Explanatory Table: Laws & Sections Involved
| Law / Section | What It Deals With | How It Was Applied in This Case |
| Section 125 CrPC | Maintenance to wife, children, and parents | The woman claimed maintenance as a wife, but the Court examined whether she legally qualified as one |
| Explanation (b) to Section 125(1) CrPC | Divorced woman included as “wife” if not remarried | Court held this applies only when divorce itself is lawful and provable |
| Dissolution of Muslim Marriages Act, 1939 | Legal procedure for dissolving a Muslim marriage | No material showed this Act was ever invoked, making the alleged divorce invalid |
| Section 125(4) CrPC | Bars maintenance in specific situations | Reinforces that entitlement depends on lawful marital status |
| Revisional Jurisdiction (Criminal Revision) | Power of High Court to correct legal errors | Used to set aside the Family Court’s maintenance order |
Case Details
- Case Title: Tufazzul Hussain vs Fulmala Khatun
- Case Number: Crl. Rev. P. No. 212 of 2025
- Court: Gauhati High Court (High Court of Assam, Nagaland, Mizoram and Arunachal Pradesh)
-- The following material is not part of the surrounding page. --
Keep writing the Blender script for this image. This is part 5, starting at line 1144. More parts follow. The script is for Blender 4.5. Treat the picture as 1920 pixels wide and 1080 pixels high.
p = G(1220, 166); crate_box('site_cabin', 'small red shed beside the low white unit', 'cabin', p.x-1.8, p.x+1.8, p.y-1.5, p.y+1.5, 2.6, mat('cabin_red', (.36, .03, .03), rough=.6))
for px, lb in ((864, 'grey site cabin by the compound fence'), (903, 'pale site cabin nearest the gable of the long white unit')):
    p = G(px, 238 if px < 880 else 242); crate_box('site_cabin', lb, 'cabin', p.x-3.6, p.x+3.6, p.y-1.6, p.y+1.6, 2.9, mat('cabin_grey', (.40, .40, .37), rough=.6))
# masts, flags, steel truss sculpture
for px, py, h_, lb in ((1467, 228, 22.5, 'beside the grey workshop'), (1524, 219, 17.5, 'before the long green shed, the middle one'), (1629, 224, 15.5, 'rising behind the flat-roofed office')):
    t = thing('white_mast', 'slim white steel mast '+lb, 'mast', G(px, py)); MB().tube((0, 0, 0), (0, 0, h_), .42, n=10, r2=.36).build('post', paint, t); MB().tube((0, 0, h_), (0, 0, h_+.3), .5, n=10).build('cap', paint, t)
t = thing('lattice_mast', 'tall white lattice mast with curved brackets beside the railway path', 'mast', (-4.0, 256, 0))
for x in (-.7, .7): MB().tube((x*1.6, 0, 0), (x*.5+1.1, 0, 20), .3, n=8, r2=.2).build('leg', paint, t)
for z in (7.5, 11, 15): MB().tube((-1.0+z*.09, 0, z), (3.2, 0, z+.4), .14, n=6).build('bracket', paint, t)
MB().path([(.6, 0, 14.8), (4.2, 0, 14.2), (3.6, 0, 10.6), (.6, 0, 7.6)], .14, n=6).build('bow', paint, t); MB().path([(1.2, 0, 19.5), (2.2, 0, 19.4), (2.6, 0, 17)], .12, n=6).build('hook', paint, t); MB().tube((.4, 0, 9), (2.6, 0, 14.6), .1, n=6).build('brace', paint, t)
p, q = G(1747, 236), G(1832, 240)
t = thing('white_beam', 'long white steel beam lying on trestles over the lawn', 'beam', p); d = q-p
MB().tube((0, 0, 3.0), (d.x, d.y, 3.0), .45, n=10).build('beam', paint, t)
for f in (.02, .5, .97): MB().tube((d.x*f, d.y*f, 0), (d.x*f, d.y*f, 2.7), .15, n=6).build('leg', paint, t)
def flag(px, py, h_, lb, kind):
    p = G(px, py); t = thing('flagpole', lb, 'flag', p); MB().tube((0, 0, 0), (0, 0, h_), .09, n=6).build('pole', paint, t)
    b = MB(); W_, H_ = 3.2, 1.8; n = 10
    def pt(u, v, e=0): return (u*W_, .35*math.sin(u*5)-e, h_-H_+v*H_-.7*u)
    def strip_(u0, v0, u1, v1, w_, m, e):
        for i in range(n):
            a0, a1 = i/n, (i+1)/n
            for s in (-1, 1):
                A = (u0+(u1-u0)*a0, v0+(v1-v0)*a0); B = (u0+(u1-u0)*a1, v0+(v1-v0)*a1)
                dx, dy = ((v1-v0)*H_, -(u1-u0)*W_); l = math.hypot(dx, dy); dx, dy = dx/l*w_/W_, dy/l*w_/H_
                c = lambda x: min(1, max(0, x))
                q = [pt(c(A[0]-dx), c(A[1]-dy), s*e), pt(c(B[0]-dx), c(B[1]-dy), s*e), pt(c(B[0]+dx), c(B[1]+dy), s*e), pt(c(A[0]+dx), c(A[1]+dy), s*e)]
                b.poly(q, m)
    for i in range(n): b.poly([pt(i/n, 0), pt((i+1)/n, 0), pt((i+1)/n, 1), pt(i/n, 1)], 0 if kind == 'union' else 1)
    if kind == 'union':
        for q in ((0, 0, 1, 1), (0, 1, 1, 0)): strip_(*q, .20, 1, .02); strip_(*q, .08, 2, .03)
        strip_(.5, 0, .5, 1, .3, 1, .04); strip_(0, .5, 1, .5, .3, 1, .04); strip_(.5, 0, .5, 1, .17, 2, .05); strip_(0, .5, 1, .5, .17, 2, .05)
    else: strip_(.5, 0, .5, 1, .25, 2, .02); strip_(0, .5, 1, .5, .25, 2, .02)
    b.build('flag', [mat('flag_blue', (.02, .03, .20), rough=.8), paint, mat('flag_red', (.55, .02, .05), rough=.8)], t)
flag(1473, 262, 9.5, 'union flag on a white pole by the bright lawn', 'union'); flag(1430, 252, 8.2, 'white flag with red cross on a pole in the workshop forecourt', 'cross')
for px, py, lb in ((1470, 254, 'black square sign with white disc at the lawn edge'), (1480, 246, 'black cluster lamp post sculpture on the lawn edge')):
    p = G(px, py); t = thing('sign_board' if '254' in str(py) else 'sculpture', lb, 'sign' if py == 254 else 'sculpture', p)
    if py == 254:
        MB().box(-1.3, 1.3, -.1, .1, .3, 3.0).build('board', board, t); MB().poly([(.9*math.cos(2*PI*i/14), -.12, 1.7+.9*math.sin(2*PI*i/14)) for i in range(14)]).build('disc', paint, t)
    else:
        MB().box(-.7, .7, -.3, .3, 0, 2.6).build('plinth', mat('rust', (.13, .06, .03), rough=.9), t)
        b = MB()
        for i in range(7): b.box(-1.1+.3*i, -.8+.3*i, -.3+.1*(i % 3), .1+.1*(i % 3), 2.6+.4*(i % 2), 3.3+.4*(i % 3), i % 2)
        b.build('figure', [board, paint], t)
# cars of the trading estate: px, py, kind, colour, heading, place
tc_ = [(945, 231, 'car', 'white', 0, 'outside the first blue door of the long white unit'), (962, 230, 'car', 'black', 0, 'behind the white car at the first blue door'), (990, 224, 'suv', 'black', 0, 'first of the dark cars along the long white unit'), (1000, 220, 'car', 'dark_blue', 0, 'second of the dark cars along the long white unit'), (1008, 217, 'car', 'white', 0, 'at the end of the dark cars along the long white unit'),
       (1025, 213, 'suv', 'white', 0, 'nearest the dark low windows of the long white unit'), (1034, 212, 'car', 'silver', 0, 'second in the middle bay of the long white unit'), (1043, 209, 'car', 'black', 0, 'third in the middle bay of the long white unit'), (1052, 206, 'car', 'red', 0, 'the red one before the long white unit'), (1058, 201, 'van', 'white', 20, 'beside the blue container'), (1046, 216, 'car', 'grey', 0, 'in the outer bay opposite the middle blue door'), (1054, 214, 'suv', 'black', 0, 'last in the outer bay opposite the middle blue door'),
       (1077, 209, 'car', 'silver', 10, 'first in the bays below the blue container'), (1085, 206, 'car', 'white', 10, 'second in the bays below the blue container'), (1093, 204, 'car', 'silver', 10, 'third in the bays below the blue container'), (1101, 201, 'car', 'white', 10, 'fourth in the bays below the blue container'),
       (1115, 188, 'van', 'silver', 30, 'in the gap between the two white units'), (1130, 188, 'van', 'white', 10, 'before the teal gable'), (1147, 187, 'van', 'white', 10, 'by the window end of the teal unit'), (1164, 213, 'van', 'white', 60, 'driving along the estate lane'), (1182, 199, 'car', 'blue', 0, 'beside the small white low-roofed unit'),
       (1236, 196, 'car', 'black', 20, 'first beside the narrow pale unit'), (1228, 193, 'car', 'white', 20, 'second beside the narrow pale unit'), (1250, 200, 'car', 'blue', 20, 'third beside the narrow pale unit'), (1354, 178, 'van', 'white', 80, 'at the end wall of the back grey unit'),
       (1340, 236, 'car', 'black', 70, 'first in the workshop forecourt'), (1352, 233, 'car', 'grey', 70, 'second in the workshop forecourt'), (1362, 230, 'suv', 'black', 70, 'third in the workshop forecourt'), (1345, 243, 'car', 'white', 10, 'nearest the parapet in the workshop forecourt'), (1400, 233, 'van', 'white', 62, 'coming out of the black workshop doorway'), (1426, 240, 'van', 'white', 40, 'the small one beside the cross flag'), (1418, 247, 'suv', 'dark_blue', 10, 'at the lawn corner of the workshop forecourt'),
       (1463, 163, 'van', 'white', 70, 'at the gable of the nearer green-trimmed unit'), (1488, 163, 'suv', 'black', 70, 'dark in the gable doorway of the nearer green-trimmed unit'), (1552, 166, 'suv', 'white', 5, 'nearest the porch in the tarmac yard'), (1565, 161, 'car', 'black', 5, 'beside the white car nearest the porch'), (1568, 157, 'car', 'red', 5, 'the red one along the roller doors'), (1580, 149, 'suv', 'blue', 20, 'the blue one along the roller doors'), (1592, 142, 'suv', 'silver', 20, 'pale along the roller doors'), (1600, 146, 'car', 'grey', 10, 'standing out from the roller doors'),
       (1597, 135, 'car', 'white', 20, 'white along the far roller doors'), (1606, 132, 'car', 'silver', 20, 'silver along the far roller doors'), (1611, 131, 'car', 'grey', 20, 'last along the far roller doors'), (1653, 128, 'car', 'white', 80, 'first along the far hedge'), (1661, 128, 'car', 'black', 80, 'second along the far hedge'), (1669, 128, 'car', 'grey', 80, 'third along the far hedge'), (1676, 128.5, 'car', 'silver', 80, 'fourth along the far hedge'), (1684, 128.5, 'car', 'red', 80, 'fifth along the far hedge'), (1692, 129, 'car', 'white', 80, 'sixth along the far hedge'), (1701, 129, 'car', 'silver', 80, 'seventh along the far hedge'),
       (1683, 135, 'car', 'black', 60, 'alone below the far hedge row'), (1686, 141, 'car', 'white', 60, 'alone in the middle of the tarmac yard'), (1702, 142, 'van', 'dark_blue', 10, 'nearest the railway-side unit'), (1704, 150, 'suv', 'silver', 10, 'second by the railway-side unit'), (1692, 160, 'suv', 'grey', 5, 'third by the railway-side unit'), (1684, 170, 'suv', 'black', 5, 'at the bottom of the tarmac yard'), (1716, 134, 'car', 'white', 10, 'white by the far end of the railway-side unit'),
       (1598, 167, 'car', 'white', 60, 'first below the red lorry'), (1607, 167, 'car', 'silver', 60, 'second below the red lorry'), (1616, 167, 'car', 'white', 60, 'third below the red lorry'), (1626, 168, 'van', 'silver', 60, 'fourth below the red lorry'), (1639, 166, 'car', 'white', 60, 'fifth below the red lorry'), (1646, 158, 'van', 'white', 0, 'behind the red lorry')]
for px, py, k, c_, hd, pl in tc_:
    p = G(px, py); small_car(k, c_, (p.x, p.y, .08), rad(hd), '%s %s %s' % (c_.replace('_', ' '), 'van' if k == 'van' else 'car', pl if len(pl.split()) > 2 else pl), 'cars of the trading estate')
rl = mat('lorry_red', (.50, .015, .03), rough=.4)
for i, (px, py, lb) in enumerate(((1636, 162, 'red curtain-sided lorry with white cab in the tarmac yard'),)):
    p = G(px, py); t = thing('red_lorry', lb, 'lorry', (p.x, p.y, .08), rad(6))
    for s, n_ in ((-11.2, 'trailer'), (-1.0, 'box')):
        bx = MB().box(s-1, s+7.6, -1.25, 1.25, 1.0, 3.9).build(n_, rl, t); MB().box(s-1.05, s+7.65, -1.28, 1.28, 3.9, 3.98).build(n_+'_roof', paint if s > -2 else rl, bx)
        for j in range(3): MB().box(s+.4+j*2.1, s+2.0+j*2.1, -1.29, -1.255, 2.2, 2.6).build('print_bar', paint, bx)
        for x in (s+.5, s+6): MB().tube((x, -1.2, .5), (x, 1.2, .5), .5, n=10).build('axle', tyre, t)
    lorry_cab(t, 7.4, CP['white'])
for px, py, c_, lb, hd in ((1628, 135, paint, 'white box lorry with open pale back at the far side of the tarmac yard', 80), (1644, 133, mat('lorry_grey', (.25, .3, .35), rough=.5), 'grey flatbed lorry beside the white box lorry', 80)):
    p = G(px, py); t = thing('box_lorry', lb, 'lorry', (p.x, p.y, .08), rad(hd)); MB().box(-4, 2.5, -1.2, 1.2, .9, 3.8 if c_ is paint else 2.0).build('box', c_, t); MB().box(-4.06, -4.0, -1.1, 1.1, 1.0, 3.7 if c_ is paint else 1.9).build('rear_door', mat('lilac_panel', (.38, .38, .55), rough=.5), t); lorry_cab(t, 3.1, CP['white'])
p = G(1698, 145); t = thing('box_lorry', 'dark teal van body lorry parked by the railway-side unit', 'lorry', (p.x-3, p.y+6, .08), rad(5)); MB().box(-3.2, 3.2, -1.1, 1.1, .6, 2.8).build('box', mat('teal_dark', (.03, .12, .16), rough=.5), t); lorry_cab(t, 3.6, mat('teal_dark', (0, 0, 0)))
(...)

- Bench: Hon’ble Mr. Justice Pranjal Das
- Date of Judgment: 20 January 2026
- Neutral Citation: 2026:GAU-AS:617
- Originating Court & Order Challenged: Order dated 17.03.2025 passed by the Principal Judge, Family Court, Barpeta, in F.C. (Crl.) Case No. 356/2020
Counsels
- For the Petitioner (Husband): Mr. S. C. Biswas, Mr. N. Uddin Mollah, Mr. B. Kalita, Ms. S. Chanda, Mr. F. A. Hassan
- For the Respondent (Wife): Mr. A. Roshid, Ms. T. Begum
Key Takeaways
- Marriage and divorce are legal acts, not paperwork formalities; affidavits before a notary have zero legal value.
- A man cannot be made to pay maintenance unless the woman first proves a lawful and subsisting marriage.
- Courts will not presume divorce; the burden lies on the claimant to show legal dissolution of any earlier marriage.
- Family Courts cannot ignore gaps in marital status and mechanically grant maintenance orders.
- This judgment reinforces that maintenance law is not a tool to penalise men through incomplete or misleading claims.